When it emerged last month that she had twice been bankrupt, her opponents – which include Lib Dem Richard Kemp and Tory Katie Burgess – suggested it showed she could not be trusted with the budgetary responsibilities of leading a city of half a million people.

“It’s just a backward accusation to compare someone who becomes bankrupt because they lost work to someone who is not [financially responsible],” she says. “People who say that are quite judgey because they’ve never been in my position, have they? Being a single parent and working... you make choices. Does my kid go without or do I manage with some credit? That’s completely different to budgeting for a city council.”

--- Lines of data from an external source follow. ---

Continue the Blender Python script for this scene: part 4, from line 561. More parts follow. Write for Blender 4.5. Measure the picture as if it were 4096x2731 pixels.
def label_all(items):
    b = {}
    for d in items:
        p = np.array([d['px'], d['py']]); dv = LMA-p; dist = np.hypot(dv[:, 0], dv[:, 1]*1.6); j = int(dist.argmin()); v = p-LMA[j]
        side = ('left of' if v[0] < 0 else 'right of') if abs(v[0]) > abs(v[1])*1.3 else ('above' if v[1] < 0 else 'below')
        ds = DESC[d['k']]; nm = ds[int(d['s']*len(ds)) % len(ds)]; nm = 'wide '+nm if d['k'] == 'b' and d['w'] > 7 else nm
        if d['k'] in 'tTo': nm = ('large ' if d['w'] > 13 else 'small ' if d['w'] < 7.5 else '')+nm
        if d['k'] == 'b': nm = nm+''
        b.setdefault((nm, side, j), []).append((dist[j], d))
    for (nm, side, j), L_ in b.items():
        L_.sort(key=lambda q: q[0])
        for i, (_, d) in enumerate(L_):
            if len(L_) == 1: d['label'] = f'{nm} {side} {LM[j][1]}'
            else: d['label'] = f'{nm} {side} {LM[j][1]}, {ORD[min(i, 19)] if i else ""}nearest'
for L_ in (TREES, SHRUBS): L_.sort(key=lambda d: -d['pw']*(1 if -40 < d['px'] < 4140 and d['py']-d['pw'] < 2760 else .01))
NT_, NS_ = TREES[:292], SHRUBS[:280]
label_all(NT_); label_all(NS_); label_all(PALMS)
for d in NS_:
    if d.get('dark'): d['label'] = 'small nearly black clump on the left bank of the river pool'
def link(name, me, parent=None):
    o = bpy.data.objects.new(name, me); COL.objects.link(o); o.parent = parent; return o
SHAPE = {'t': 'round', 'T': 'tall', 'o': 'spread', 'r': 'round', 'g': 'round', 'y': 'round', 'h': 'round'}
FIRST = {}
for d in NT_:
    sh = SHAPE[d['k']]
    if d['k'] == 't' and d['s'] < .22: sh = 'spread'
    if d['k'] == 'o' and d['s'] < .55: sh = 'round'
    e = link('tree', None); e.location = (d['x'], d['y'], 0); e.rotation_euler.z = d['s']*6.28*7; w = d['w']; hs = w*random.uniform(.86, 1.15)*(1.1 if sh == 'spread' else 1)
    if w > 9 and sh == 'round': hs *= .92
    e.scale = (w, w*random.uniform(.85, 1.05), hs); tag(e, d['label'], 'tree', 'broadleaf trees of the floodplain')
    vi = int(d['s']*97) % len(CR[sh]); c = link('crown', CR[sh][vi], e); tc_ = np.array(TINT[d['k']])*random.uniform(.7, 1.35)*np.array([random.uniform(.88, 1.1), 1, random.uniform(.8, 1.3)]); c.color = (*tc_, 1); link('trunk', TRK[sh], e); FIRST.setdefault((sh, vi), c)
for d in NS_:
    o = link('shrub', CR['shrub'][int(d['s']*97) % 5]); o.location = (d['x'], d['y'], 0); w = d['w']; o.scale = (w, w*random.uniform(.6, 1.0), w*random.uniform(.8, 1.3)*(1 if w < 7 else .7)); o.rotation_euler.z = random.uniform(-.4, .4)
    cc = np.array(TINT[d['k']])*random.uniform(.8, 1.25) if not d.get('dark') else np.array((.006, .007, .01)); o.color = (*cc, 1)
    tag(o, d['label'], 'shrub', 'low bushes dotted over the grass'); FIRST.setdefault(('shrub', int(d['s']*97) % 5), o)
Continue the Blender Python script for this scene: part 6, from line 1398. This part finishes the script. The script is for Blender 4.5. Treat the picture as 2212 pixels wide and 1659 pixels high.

She says that she herself does not want to engage in political mud-slinging, although she’s more than capable of deploying a withering put-down. When the conversation turns to Stephen Yip, an independent candidate who has promised to take less than a third of the post’s £83,500 wage, she rolls her eyes. “We could all do that if we had a million-pound house, couldn’t we?”

Anderson, for what it’s worth, lives in social housing in the Princess Park council ward she represents.

“Becoming mayor hasn’t been my burning ambition in life,” she says as the conversation draws to a close. “I was really happy with my life before. But... I felt I could stand up and do something for the city I love.”